The winner of the BP Portrait Award was announced last night. The £25,000 prize went to Wim Heldens for his pensive portrait of a young philosophy student. But you wouldn’t know it from the coverage which overwhelmingly featured a reproduction of the runner-up: Louis Smith’s portrait Holly.
Naked, save for a silky crimson loin cloth, and handcuffed to a cave wall, Holly was the pulchritudinous poster girl of this year's exhibition.
Smith has said the painting was inspired by the myth of Prometheus, the thief of fire, who Zeus chained to a rock to suffer an eternity of attacks by a liver-eating eagle.

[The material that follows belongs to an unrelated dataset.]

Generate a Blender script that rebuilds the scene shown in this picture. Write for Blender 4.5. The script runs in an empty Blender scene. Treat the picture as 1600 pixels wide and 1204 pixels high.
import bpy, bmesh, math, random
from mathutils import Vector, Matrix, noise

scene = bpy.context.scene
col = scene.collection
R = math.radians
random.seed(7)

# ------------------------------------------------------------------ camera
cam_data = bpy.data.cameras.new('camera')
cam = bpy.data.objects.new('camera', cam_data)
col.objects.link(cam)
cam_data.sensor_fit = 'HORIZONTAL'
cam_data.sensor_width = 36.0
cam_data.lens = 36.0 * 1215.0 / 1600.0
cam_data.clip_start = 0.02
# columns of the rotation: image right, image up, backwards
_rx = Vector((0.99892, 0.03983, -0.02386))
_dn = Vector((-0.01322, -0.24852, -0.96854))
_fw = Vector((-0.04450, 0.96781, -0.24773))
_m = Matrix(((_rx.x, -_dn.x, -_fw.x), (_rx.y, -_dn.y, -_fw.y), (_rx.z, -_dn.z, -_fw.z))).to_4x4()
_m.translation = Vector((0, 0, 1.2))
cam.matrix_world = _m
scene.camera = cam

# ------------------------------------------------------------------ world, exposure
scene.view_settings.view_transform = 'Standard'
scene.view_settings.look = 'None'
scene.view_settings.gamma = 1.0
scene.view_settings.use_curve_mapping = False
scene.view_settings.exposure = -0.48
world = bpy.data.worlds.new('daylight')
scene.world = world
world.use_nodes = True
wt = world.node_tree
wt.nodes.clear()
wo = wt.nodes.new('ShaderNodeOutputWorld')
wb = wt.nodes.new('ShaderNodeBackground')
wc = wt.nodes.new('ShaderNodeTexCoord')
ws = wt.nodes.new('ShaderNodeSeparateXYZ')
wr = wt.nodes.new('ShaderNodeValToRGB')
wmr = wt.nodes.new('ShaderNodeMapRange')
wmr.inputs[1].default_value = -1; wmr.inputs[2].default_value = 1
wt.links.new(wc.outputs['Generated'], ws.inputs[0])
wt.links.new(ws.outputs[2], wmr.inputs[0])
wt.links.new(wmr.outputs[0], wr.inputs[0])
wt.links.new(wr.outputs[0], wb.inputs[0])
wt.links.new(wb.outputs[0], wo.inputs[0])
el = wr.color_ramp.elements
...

Smith’s soft-porn altarpiece (for she comes in an elaborate gold tabernacle frame) replaces the traditional image of an assumptive or annunciate Virgin with an S&M fantasy. The play on 'Holly' and 'Holy' isn't an accident.
Critics have drawn comparisons with Leonardo da Vinci’s Virgin of the Rocks (all those jagged precipices and muddy ferns) and Caravaggio’s John the Baptist (he of the red loin cloth.)
But she’s got more in common with the heroine in Titian’s Perseus and Andromeda, the original girl-chained-to-rock painting. Same milky skin, same faux-modest crossing of the legs, and same arm arched above the head - a trick for maximum perkiness favoured by Page 3 girls and Renaissance sylphs alike.